◆ **Instruction**: Work through the records below and tally every line containing "parts". Reply with the total alone.

◆ **Data records**:
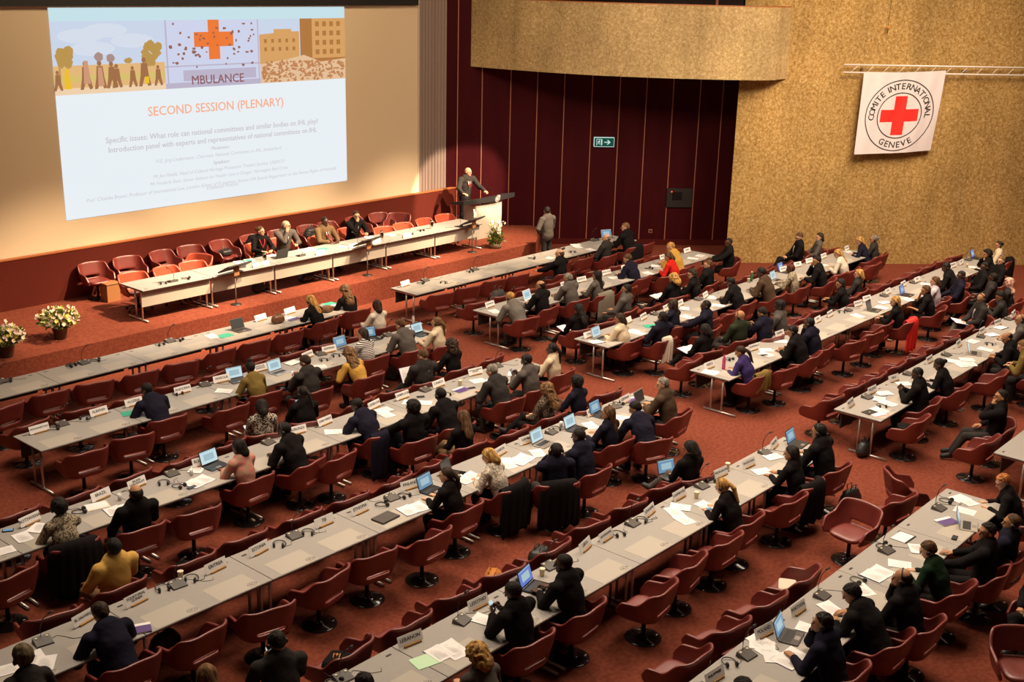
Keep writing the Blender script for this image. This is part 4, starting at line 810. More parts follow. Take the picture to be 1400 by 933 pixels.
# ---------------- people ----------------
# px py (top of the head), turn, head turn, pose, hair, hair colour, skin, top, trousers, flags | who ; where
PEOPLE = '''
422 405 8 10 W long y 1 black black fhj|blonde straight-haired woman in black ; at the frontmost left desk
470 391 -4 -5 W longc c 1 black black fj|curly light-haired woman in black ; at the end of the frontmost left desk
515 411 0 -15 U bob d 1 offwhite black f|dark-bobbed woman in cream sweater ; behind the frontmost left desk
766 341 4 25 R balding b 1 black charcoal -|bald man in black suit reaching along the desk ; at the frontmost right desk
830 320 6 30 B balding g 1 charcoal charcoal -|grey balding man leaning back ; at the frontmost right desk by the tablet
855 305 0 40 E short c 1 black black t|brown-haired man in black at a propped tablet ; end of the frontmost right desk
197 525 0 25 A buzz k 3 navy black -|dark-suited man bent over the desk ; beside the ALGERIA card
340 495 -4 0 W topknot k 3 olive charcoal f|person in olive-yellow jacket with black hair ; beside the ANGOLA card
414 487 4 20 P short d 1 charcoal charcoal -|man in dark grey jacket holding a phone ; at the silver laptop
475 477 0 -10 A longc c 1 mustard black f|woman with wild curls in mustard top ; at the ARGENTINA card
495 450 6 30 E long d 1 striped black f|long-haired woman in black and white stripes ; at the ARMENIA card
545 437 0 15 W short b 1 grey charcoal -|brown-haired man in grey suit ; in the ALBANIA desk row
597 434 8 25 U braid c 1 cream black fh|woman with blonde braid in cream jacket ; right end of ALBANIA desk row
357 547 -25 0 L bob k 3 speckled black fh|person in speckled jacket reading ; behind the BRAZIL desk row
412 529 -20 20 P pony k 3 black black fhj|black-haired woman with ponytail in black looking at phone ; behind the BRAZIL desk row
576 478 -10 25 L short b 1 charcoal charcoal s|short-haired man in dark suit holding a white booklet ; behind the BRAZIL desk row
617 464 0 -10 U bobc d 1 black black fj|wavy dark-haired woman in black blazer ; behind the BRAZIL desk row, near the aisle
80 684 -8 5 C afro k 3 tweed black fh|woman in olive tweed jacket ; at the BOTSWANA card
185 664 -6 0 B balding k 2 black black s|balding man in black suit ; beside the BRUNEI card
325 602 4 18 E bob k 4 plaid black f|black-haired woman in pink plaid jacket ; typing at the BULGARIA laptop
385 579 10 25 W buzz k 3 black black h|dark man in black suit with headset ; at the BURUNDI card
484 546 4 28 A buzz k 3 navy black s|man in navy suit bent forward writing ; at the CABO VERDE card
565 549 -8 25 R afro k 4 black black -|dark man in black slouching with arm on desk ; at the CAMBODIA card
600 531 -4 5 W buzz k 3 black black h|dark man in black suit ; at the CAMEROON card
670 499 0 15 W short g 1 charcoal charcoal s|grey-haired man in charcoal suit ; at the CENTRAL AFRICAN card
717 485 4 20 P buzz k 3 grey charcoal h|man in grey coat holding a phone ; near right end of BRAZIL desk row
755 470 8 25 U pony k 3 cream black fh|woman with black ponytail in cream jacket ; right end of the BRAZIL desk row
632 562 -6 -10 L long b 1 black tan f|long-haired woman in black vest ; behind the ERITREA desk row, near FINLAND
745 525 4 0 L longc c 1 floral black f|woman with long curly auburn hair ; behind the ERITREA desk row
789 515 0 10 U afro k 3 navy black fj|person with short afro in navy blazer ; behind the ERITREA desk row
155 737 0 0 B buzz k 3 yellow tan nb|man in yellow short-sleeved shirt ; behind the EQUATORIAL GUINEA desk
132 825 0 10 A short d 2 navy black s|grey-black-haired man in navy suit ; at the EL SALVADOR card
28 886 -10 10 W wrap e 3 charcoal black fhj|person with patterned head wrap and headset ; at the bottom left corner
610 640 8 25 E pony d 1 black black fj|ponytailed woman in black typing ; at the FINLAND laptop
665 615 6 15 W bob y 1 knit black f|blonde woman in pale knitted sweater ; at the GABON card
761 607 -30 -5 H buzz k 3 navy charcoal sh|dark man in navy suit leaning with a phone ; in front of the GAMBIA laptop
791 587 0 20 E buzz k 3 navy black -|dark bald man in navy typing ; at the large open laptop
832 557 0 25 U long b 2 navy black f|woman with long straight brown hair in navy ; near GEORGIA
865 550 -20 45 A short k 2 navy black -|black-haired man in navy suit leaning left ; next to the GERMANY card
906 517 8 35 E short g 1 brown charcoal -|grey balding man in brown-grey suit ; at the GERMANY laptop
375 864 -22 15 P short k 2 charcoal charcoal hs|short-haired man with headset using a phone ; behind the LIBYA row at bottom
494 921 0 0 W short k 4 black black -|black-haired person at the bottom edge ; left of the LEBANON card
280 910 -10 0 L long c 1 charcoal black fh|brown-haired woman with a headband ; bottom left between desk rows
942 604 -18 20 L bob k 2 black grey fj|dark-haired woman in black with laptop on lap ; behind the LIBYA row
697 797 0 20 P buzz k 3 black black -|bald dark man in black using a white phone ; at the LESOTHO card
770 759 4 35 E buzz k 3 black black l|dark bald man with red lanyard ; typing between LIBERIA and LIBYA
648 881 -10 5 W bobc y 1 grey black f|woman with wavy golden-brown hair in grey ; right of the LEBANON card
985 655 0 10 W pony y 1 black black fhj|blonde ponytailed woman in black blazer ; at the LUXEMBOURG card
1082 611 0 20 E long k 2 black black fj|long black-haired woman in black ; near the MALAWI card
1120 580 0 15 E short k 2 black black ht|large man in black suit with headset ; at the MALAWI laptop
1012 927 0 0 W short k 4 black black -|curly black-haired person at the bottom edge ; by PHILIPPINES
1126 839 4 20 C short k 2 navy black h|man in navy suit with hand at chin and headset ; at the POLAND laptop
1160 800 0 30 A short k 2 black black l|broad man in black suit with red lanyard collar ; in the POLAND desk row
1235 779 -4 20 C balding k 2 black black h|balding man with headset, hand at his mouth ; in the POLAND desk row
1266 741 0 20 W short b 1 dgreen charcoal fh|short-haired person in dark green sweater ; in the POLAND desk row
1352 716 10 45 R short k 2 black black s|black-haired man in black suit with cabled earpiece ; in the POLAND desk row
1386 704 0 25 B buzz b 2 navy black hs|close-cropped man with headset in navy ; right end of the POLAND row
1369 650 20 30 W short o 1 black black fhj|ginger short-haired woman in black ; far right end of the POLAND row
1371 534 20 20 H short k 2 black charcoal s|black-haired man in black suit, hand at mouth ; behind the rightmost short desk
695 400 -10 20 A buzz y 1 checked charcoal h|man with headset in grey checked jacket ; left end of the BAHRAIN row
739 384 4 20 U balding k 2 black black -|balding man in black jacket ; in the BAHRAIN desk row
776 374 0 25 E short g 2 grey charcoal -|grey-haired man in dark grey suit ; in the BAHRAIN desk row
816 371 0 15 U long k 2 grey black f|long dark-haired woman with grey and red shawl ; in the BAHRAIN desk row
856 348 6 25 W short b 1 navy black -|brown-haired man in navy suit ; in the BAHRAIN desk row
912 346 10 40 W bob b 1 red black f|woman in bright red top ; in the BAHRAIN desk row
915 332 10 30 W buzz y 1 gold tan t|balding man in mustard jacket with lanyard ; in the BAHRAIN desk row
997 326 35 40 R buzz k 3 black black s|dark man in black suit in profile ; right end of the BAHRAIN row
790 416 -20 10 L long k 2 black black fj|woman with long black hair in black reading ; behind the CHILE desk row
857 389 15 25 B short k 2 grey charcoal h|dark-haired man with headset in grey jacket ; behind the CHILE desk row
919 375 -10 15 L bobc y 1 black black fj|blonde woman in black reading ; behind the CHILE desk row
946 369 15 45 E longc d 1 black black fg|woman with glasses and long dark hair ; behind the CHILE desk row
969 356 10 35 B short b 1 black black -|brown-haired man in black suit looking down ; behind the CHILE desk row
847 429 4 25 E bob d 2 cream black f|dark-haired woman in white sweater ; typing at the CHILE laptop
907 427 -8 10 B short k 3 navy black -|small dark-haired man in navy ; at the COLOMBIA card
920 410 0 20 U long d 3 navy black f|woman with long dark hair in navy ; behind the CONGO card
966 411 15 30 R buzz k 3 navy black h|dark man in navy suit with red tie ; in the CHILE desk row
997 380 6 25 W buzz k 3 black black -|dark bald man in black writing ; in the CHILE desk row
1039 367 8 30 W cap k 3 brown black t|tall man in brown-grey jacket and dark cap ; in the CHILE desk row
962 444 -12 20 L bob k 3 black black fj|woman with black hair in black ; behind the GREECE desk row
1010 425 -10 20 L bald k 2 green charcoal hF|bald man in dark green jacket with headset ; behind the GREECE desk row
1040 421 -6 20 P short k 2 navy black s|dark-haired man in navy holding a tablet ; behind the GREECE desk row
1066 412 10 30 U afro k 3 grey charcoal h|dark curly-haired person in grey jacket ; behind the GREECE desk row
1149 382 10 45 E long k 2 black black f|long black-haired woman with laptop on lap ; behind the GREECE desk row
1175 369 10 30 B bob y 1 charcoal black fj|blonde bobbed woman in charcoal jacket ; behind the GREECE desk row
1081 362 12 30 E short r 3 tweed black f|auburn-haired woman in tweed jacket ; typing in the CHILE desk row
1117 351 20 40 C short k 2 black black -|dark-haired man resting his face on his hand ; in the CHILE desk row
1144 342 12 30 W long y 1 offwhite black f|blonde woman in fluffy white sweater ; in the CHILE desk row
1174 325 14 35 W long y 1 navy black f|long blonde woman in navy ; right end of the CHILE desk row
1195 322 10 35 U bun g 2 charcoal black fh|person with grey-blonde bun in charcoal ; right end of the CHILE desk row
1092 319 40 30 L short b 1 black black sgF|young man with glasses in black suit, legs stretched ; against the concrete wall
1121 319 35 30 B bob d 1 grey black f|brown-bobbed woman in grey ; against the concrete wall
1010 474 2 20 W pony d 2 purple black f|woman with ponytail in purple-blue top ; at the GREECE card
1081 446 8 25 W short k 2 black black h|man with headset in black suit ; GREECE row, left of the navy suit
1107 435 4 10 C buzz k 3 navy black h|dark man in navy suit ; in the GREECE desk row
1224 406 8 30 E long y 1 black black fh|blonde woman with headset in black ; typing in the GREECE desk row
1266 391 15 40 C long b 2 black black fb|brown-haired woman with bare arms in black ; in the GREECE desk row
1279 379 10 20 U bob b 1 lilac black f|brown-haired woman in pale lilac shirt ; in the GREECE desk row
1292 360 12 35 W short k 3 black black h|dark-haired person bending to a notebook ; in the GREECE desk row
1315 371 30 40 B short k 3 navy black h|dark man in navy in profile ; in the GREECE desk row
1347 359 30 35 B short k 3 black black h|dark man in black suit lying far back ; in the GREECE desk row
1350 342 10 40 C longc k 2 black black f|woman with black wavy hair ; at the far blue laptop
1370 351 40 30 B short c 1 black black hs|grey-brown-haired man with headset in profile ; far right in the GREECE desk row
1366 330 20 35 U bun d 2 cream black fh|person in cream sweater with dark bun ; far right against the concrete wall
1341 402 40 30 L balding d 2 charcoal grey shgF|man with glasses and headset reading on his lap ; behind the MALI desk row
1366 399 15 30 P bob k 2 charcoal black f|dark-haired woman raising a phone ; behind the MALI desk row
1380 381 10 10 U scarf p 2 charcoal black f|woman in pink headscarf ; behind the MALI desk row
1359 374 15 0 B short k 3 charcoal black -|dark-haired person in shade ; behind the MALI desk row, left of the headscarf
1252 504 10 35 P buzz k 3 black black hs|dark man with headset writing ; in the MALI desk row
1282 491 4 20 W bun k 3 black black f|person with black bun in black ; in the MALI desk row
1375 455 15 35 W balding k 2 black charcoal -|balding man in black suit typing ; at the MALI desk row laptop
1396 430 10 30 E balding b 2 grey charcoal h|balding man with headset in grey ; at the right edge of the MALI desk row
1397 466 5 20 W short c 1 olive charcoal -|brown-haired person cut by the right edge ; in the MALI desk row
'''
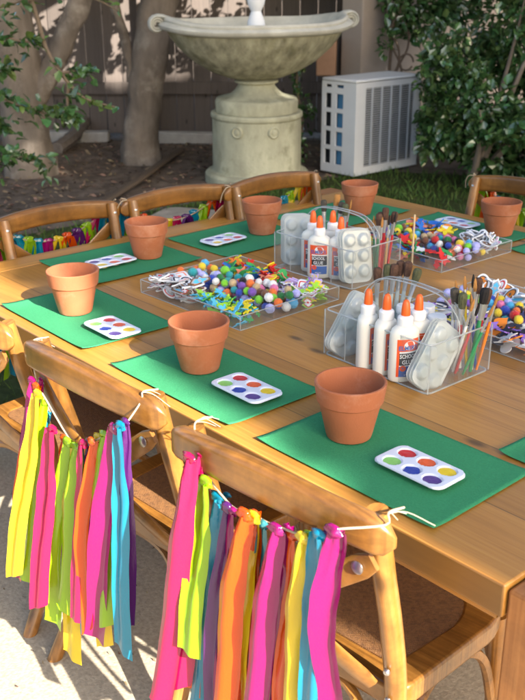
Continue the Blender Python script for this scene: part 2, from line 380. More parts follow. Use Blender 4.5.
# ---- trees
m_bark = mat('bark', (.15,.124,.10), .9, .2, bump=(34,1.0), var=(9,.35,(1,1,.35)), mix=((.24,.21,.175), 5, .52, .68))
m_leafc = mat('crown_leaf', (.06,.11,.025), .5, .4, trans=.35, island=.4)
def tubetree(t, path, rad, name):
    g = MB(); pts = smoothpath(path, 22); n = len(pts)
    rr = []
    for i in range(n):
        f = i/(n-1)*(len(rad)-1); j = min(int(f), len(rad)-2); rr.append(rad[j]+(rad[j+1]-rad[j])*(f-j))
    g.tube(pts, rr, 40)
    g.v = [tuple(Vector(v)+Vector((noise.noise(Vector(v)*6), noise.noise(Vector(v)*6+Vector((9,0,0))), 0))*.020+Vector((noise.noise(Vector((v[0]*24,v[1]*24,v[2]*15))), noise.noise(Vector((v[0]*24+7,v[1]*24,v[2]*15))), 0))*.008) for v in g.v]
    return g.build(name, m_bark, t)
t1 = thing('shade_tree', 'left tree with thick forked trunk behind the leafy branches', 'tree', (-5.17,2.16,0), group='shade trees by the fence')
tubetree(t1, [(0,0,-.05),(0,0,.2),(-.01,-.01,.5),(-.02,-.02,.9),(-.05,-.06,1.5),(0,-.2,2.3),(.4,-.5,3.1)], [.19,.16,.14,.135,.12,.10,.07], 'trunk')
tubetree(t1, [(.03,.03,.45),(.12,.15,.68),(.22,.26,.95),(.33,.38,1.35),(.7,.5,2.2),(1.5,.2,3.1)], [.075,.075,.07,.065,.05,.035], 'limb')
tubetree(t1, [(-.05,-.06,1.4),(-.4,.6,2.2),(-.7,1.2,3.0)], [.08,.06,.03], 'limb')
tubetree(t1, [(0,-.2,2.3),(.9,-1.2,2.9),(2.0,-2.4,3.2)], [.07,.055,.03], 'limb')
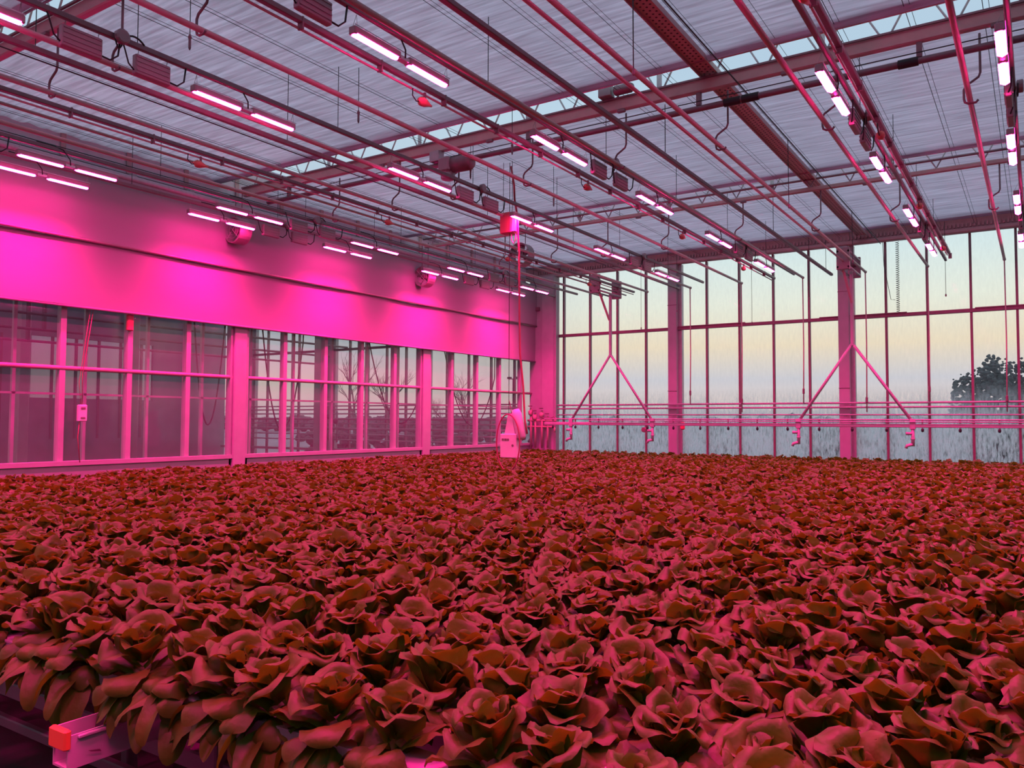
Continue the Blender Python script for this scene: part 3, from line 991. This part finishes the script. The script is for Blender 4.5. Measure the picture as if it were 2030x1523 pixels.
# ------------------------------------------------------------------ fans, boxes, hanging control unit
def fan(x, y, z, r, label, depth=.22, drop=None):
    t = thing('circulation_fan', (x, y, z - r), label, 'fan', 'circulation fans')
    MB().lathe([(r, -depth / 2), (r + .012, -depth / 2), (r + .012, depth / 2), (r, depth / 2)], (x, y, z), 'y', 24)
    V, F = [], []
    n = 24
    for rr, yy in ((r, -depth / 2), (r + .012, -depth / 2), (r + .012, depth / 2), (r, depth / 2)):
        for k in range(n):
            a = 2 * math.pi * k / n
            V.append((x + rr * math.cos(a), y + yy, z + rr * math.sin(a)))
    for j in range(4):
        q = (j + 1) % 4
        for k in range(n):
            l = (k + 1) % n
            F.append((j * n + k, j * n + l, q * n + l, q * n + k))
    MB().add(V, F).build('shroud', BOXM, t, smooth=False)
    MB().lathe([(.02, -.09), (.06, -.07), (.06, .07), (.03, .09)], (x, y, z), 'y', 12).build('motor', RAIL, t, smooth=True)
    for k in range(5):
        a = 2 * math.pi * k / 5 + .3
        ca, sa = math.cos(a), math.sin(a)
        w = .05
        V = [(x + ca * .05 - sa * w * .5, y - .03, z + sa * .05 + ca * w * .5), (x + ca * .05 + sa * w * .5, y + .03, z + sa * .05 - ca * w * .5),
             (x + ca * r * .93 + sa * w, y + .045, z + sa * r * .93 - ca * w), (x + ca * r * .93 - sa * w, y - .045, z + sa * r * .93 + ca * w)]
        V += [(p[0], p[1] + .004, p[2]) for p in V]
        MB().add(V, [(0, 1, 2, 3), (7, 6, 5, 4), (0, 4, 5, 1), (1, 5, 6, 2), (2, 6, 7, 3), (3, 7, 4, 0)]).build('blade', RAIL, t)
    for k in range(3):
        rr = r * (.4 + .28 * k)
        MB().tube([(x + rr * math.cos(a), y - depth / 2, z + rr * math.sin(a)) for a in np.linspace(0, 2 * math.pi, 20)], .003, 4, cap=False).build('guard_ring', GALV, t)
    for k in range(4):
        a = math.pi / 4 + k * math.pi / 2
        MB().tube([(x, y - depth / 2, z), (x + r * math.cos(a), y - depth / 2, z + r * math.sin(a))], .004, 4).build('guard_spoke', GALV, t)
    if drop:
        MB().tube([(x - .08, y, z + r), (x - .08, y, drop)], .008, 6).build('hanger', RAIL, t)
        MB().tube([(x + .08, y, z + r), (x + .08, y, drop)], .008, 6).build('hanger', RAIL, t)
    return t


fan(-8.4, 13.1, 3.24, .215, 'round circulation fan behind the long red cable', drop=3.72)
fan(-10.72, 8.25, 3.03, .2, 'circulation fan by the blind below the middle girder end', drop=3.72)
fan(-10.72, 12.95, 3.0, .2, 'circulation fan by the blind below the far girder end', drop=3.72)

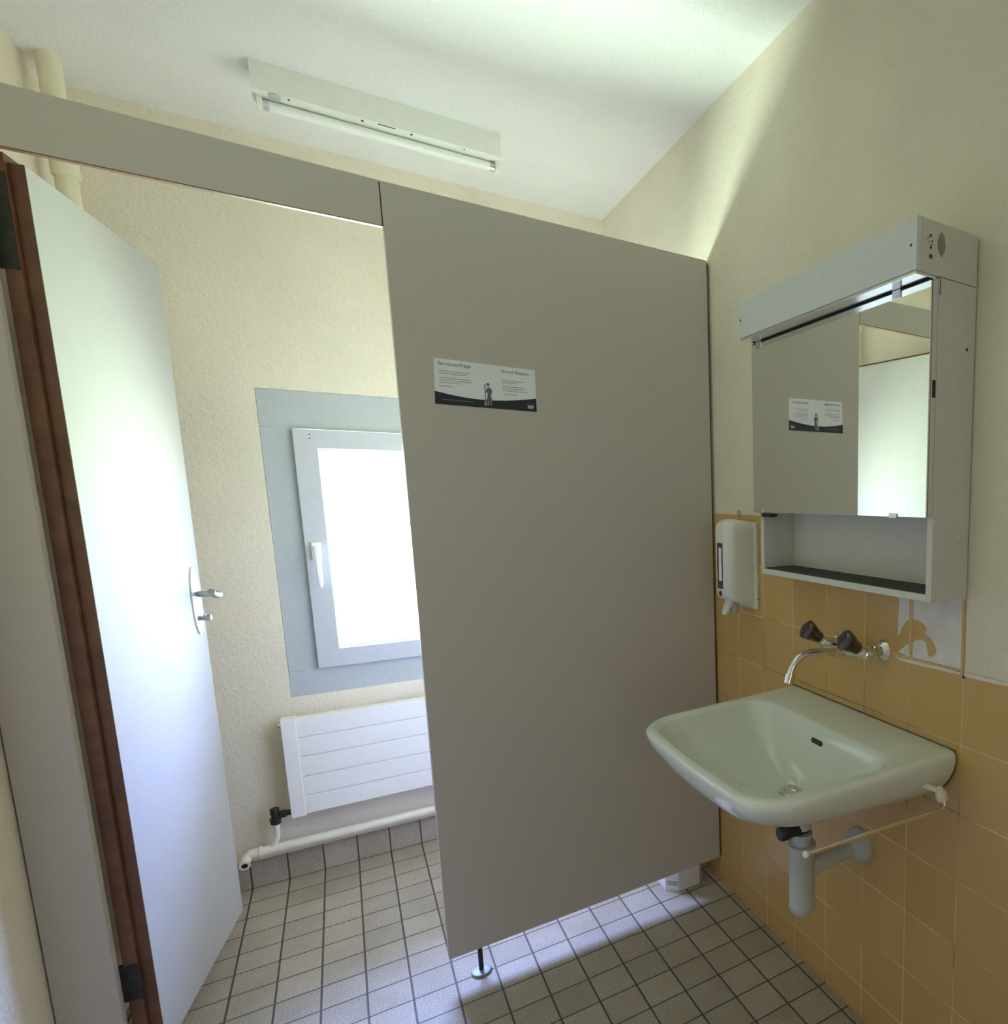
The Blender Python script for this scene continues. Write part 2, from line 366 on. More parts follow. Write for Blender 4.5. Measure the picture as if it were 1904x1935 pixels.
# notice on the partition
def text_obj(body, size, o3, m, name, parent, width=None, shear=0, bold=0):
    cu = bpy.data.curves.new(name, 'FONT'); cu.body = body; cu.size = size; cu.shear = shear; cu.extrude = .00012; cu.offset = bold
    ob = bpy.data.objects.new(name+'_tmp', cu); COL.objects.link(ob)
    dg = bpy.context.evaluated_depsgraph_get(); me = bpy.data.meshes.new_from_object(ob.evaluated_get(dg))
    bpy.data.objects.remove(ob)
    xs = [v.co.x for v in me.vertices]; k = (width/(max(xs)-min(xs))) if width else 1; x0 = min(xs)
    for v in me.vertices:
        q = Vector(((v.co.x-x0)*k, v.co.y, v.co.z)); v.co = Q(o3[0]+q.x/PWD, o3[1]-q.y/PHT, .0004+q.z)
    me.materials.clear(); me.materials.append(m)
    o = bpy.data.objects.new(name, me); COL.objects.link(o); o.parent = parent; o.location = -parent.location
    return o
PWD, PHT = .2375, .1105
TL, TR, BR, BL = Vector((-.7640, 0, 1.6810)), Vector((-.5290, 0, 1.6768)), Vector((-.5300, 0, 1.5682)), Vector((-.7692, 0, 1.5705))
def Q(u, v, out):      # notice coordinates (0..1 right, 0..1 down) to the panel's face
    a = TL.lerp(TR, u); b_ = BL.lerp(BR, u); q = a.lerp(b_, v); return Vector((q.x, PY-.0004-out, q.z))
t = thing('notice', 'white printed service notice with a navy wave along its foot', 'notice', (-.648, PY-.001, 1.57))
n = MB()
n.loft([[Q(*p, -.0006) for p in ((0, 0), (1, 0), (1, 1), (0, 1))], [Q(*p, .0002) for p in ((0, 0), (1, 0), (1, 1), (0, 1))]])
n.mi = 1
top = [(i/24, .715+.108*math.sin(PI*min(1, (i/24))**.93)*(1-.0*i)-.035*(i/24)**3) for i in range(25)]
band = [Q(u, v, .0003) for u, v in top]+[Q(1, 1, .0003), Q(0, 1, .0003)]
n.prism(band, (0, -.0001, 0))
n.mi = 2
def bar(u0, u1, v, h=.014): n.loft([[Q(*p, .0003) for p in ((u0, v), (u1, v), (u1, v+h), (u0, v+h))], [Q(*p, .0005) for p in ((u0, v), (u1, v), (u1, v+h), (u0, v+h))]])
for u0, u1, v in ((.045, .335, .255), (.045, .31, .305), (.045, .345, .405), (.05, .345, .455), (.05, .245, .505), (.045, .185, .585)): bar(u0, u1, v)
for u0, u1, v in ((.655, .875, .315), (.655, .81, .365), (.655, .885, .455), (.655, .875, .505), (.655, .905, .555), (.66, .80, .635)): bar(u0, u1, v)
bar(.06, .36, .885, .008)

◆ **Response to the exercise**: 3